サム・ガール

2000/04/06 映画美学校試写室
恋の不確かさを描く青春映画。面白いけど地味。
登場人物は粒ぞろいだけどね。by K. Hattori


 薄汚れた赤毛の天使が泣きながら夜明けの町を走っている。もちろん本物の天使ではない。天使の扮装をした若い女性だ。彼女の名はクレア。なぜ彼女は天使の格好で走り出すことになったのか? 物語は2週間前にさかのぼる。つき合っていた男に振られたクレアは、その心の傷が癒えぬうちに、雑誌スタンドで見ず知らずの男に声をかけられる。チャドという名のその男の優しさに、少しずつ心を癒されていくクレア。男に振られたばかりで恋愛に臆病になっていたクレアは、チャドとの新しい恋におずおずと足を踏み入れて行くのだが……。

 もう子供ではないし、かといってすっかり大人というわけでもない、20代前半の若者たちを描いた青春映画。主人公クレアを演じたマリサ・リビシが脚本を書き、母親のゲイ・リビシが製作を担当し、双子の弟(兄?)であるジョバンニ・リビシが弟役で出演するという、ごく内輪で作られたインディーズ映画です。ジュリエット・ルイスが友人エイプリル役で出演したり、その恋人役でマイケル・ラパポートが出演していたりするので、無名キャストによる映画というわけでもない。監督は『スリープ・ウィズ・ミー』のロリー・ケリー。この映画の中では天敵同士を演じているジュリエット・ルイスとジョバンニ・リビシですが、本作の撮影直後に『カーラの結婚宣言』で恋人同士を演じています。

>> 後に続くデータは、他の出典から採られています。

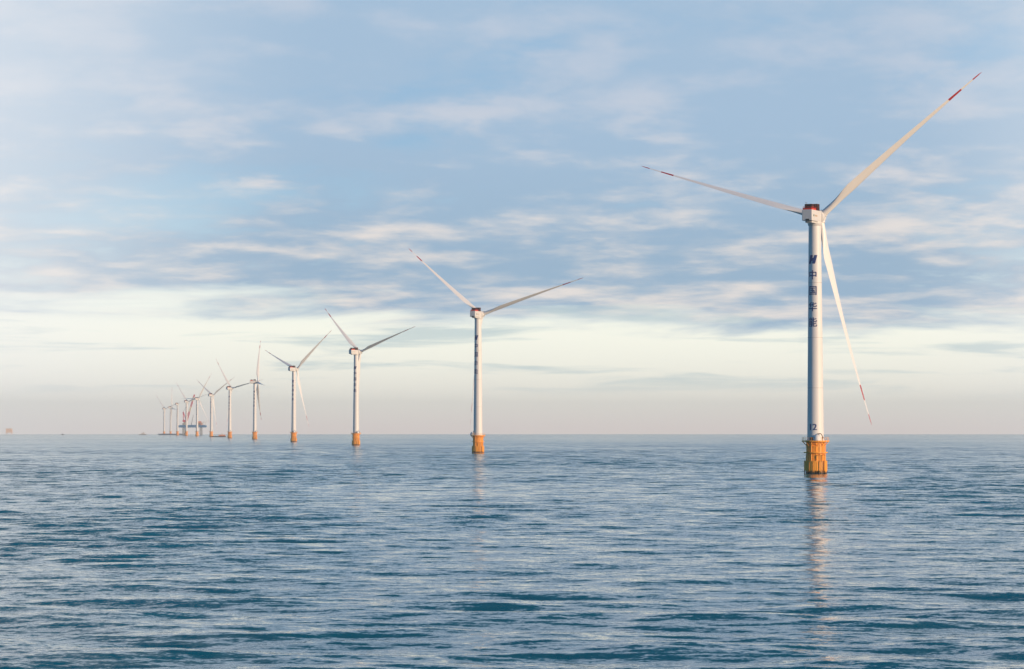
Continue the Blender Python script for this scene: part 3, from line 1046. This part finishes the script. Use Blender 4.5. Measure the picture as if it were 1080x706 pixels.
def jack_up():
    root = empty('jack_up_vessel', at_px(203, 8300))
    mb = MB()
    mb.bevel_box((0.5, 0, 26.2), (79, 36, 6.6), 0.6)
    mb.bevel_box((2, 0, 29.9), (70, 33, 0.8), 0.2)
    mb.build('hull', M['hull blue'], root)
    for x in (-25, 25.5):
        for y in (-14, 14):
            mb = MB()
            lattice(mb, (x, y, -12), (x, y, 36), 3.6, 3.6, 12, lambda t: 0, 0.5)
            mb.build('leg', M['grey steel'], root)
    mb = MB()
    mb.lathe([(3.6, 29.6), (3.6, 36), (4.6, 37), (4.6, 39)], 20)
    mb.bevel_box((-1.5, 0, 42), (11, 7, 6), 0.4, 1)
    ped = mb.build('crane_base', [M['crane cream'], M['crane red']], root, (-20, -8, 0))
    mb = MB()
    mb.bevel_box((0, 0, 0), (3, 3, 3), 0.3)
    mb.build('crane_cab', M['house white'], ped, (5.5, -3, 41))
    mb = MB()
    lattice(mb, (-16, -8, 42), (7, -8, 119), 4.6, 2.6, 20,
            lambda t: 0 if (t < 0.31 or 0.52 <= t < 0.74 or t >= 0.86) else 1, 0.72)
    mb.build('boom', [M['crane red'], M['crane cream']], root)
    mb = MB()
    for y in (-3, 3):
        mb.tube((-17, -8 + y, 44), (-26, -8 + y, 69), 0.9, seg=8)
        mb.tube((-25, -8 + y, 44), (-26, -8 + y, 69), 0.7, seg=8)
    for t in (0.3, 0.6, 0.98):
        p = Vector((-17, -8, 44)).lerp(Vector((-26, -8, 69)), t)
        mb.tube((p.x, -11, p.z), (p.x, -5, p.z), 0.6, seg=6)
    mb.build('gantry', M['crane red'], root)
    mb = MB()
    for y in (-2, 2):
        mb.tube((-26, -8 + y, 69), (7, -8 + y * 0.5, 118), 0.14, seg=5)
    mb.tube((8, -8, 118), (9, -8, 60), 0.12, seg=5)
    mb.build('rigging', M['dark steel'], root)
    mb = MB()
    lattice(mb, (-4, 6, 30), (2.5, 6, 60), 1.8, 1.0, 8, lambda t: 0, 0.25)
    mb.build('service_mast', M['grey steel'], root)
    mb = MB()
    mb.bevel_box((22.5, 0, 33.4), (11, 26, 6.8), 0.3)
    mb.bevel_box((22.0, 0, 38.4), (8, 22, 3.2), 0.3)
    mb.bevel_box((21.5, 0, 40.6), (6, 14, 1.2), 0.2, 1)
    dh = mb.build('deckhouse', [M['house orange'], M['crane red']], root)
    mb = MB()
    for z in (33.0, 36.0, 38.6):
        for y in range(-10, 11, 4):
            mb.box((28.03 if z < 37 else 26.03, y, z), (0.06, 1.8, 1.0))
        for x in range(18, 27, 3):
            mb.box((x, -13.03 if z < 37 else -11.03, z), (1.6, 0.06, 1.0))
    mb.build('window', M['window dark'], dh)
    mb = MB()
    mb.lathe([(0.5, 38.6), (9.5, 38.6), (9.8, 39.0), (9.5, 39.3), (0.02, 39.3)], 8, 0, False, Matrix.Translation((36, 0, 0)))
    for x, y in ((31, -6), (31, 6), (38, 0)):
        mb.tube((x, y, 29.6), (x + 1, y, 38.7), 0.5, seg=6)
    mb.build('helideck', M['house white'], root)
    tag(root, 'blue jack-up crane vessel raised on legs, with a tall red and cream boom', 'jack-up vessel')


jack_up()


def flat_barge():
    root = empty('deck_barge', at_px(182.5, 8950))
    mb = MB()
    L, W = 92.0, 26.0
    v = [(-L / 2, -W / 2, 4.2), (-L / 2 + 5, -W / 2, -2), (L / 2 - 5, -W / 2, -2), (L / 2, -W / 2, 4.2)]
    v += [(x, W / 2, z) for x, _, z in v]
    mb.add(v, [(0, 1, 2, 3), (7, 6, 5, 4), (0, 4, 5, 1), (1, 5, 6, 2), (2, 6, 7, 3), (3, 7, 4, 0)])
    mb.build('hull', M['barge blue'], root)
    mb = MB()
    for x in range(-44, 45, 4):
        for y in (-12.6, 12.6):
            mb.tube((x, y, 4.2), (x, y, 5.3), 0.12, seg=5)
    for y in (-12.6, 12.6):
        mb.tube((-44, y, 5.3), (44, y, 5.3), 0.1, seg=5)
    mb.build('guard_rail', M['barge blue'], root)
    mb = MB()
    mb.bevel_box((38, 0, 5.6), (6, 10, 2.8), 0.2)
    mb.build('winch_house', M['barge blue'], root)
    tag(root, 'long flat dark blue barge under the two farthest turbines', 'barge')


flat_barge()


def workboat():
    root = empty('workboat', at_px(231, 5900))
    mb = MB()
    hull_mesh(mb, 29, 8, 2.0, 1.5)
    mb.build('hull', M['dark steel'], root)
    mb = MB()
    mb.bevel_box((6.5, 0, 3.4), (13.5, 6.4, 2.8), 0.2)
    dh = mb.build('deckhouse', M['house orange'], root)
    mb = MB()
    mb.bevel_box((7.5, 0, 5.7), (5, 5, 1.9), 0.2)
    mb.build('wheelhouse', M['house white'], root)
    mb = MB()
    for y in (-3.23, 3.23):
        for x in (1.5, 4, 6.5, 9, 11.5):
            mb.box((x, y, 3.7), (1.2, 0.05, 0.8))
    mb.build('window', M['window dark'], dh)
    mb = MB()
    mb.tube((6, 0, 6.6), (6, 0, 10), 0.12, seg=6)
    mb.tube((6, -1, 9), (6, 1, 9), 0.08, seg=5)
    mb.build('mast', M['grey steel'], root)
    tag(root, 'small workboat with dark hull and long orange deckhouse beside a turbine foundation', 'boat')


workboat()


def white_boat():
    root = empty('white_boat', at_px(151, 9500))
    mb = MB()
    hull_mesh(mb, 26, 7, 2.6, 1.5)
    mb.build('hull', M['grey steel'], root)
    mb = MB()
    mb.bevel_box((0.5, 0, 4.6), (12, 5.6, 4.0), 0.3)
    mb.bevel_box((2.0, 0, 7.6), (6, 4.6, 2.2), 0.3)
    dh = mb.build('cabin', M['house white'], root)
    mb = MB()
    for y in (-2.83, 2.83):
        for x in (-3.5, -1, 1.5, 4):
            mb.box((x, y, 5.2), (1.3, 0.05, 0.9))
    mb.build('window', M['window dark'], dh)
    mb = MB()
    mb.tube((1, 0, 8.6), (1, 0, 13), 0.14, seg=6)
    mb.build('mast', M['grey steel'], root)
    tag(root, 'small boat with a bright white cabin alone left of the turbine row', 'boat')


white_boat()


def dark_boat():
    root = empty('fishing_boat', at_px(66.3, 9500))
    mb = MB()
    hull_mesh(mb, 10, 3.4, 1.8, 1.0)
    mb.build('hull', M['dark steel'], root)
    mb = MB()
    mb.bevel_box((-0.8, 0, 2.9), (4.0, 2.8, 2.4), 0.15)
    mb.build('wheelhouse', M['dark steel'], root)
    mb = MB()
    mb.tube((0, 0, 4.0), (0, 0, 6.2), 0.1, seg=6)
    mb.build('mast', M['dark steel'], root)
    tag(root, 'tiny dark fishing boat low on the far left horizon', 'boat')


dark_boat()


def far_platform():
    root = empty('offshore_platform', at_px(10, 12500))
    mb = MB()
    mb.bevel_box((0, 0, 11), (27, 22, 6), 0.4)
    mb.bevel_box((0.5, 0, 17.4), (26, 21, 6), 0.4)
    mb.bevel_box((-0.5, 0, 23.2), (25, 20, 5), 0.4)
    mb.build('topside', M['pale peach'], root)
    mb = MB()
    for z in (8.0, 14.2, 20.5, 25.9):
        mb.box((0, 0, z), (29, 24, 0.4))
    mb.build('deck', M['pale peach'], root)
    for x in (-10.5, 10.5):
        for y in (-8, 8):
            mb = MB()
            mb.tube((x * 1.15, y * 1.15, -8), (x, y, 8), 0.9, seg=8)
            mb.build('leg', M['pale peach'], root)
    tag(root, 'boxy pale orange offshore platform far off at the left edge', 'platform')


far_platform()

 人物のアンサンブルで物語を作っていく映画で、登場人物たちがみんな生き生きとした人物像に仕上がっている。といっても、全員がいい人というわけではないし、好感が持てる人物でもない。毎晩のように別の男の家に泊まるエイプリルと、彼女をひたむきに愛し続けるニールの関係など、僕には到底理解不能。このふたりの関係がハッピーエンドに終わるとは思えない。好青年に見えたチャドの人物像も、途中からぼやけてきてしまう。

 もともとは「自分を振って別の女性とつき合いだした男を殺すヒロイン」というアイデアから生まれた企画らしいのですが、完成した映画は主人公が最終的な復讐に至るまでのいろんなエピソードの側が主で、復讐劇という感じはあまりしない。決着の付け方として、こんなものもアリかなという程度。クレアと元恋人の最後の対決が電話越しでは、人間同士がぶつかり合うドラマにならない。クレアの行動は相手に対する復讐というより、自分の気持ちに落とし前を付けるという意味の方が大きいのではないだろうか。男の行為の代償としてあまりにも大きなしっぺ返しだけれど、結末には爽快感があります。

 誰もがうらやむ美男美女が登場しない、そこいらにいるごく普通の若い男女の物語です。彼らは「運命の恋」を追い求めながら、決してそれに出会うことがない。クレアの恋はいつも破れ、エイプリルとニールの関係もダメになるのが目に見えている。若者たちの恋人探しは、アーサー王と円卓の騎士の聖杯探求物語みたいなものかもしれない。目的に永久にたどり着けないからこそ、映画や小説のテーマとしても永遠に生き続けるのです。